-- Begin Recorded information --
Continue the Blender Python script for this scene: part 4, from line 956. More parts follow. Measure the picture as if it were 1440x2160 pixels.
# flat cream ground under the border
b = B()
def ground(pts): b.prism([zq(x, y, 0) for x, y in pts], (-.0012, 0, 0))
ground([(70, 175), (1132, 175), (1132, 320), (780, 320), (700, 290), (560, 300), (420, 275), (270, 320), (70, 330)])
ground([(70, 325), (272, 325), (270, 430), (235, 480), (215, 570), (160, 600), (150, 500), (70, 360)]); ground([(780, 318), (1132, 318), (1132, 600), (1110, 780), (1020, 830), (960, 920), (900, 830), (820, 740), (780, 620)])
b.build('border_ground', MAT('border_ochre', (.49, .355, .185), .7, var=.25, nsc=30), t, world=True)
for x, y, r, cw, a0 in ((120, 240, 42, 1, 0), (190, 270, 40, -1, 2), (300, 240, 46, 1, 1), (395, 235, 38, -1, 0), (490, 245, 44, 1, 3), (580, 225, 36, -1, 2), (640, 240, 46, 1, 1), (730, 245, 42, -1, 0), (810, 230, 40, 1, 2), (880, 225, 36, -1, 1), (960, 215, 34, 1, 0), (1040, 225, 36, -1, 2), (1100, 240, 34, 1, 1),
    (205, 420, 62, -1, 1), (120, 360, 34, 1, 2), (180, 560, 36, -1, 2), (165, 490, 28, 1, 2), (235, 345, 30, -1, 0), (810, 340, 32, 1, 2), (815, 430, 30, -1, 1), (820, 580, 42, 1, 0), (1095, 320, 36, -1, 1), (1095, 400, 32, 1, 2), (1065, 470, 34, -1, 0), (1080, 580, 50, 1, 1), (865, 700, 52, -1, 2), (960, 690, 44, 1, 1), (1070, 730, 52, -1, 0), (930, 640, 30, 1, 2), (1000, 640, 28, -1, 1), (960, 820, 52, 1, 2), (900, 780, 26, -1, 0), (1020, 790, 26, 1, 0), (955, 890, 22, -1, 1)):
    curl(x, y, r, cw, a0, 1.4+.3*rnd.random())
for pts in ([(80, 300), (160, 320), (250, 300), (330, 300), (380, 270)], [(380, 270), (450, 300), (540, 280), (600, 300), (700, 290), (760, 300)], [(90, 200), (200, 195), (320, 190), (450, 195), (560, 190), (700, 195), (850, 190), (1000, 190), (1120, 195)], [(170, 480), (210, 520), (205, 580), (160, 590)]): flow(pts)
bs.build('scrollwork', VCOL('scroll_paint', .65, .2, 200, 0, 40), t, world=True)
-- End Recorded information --
● Exercise objective:
Please reproduce every line of the material word for word.

● Completed exercise:
Continue the Blender Python script for this scene: part 4, from line 956. More parts follow. Measure the picture as if it were 1440x2160 pixels.
# flat cream ground under the border
b = B()
def ground(pts): b.prism([zq(x, y, 0) for x, y in pts], (-.0012, 0, 0))
ground([(70, 175), (1132, 175), (1132, 320), (780, 320), (700, 290), (560, 300), (420, 275), (270, 320), (70, 330)])
ground([(70, 325), (272, 325), (270, 430), (235, 480), (215, 570), (160, 600), (150, 500), (70, 360)]); ground([(780, 318), (1132, 318), (1132, 600), (1110, 780), (1020, 830), (960, 920), (900, 830), (820, 740), (780, 620)])
b.build('border_ground', MAT('border_ochre', (.49, .355, .185), .7, var=.25, nsc=30), t, world=True)
for x, y, r, cw, a0 in ((120, 240, 42, 1, 0), (190, 270, 40, -1, 2), (300, 240, 46, 1, 1), (395, 235, 38, -1, 0), (490, 245, 44, 1, 3), (580, 225, 36, -1, 2), (640, 240, 46, 1, 1), (730, 245, 42, -1, 0), (810, 230, 40, 1, 2), (880, 225, 36, -1, 1), (960, 215, 34, 1, 0), (1040, 225, 36, -1, 2), (1100, 240, 34, 1, 1),
    (205, 420, 62, -1, 1), (120, 360, 34, 1, 2), (180, 560, 36, -1, 2), (165, 490, 28, 1, 2), (235, 345, 30, -1, 0), (810, 340, 32, 1, 2), (815, 430, 30, -1, 1), (820, 580, 42, 1, 0), (1095, 320, 36, -1, 1), (1095, 400, 32, 1, 2), (1065, 470, 34, -1, 0), (1080, 580, 50, 1, 1), (865, 700, 52, -1, 2), (960, 690, 44, 1, 1), (1070, 730, 52, -1, 0), (930, 640, 30, 1, 2), (1000, 640, 28, -1, 1), (960, 820, 52, 1, 2), (900, 780, 26, -1, 0), (1020, 790, 26, 1, 0), (955, 890, 22, -1, 1)):
    curl(x, y, r, cw, a0, 1.4+.3*rnd.random())
for pts in ([(80, 300), (160, 320), (250, 300), (330, 300), (380, 270)], [(380, 270), (450, 300), (540, 280), (600, 300), (700, 290), (760, 300)], [(90, 200), (200, 195), (320, 190), (450, 195), (560, 190), (700, 195), (850, 190), (1000, 190), (1120, 195)], [(170, 480), (210, 520), (205, 580), (160, 590)]): flow(pts)
bs.build('scrollwork', VCOL('scroll_paint', .65, .2, 200, 0, 40), t, world=True)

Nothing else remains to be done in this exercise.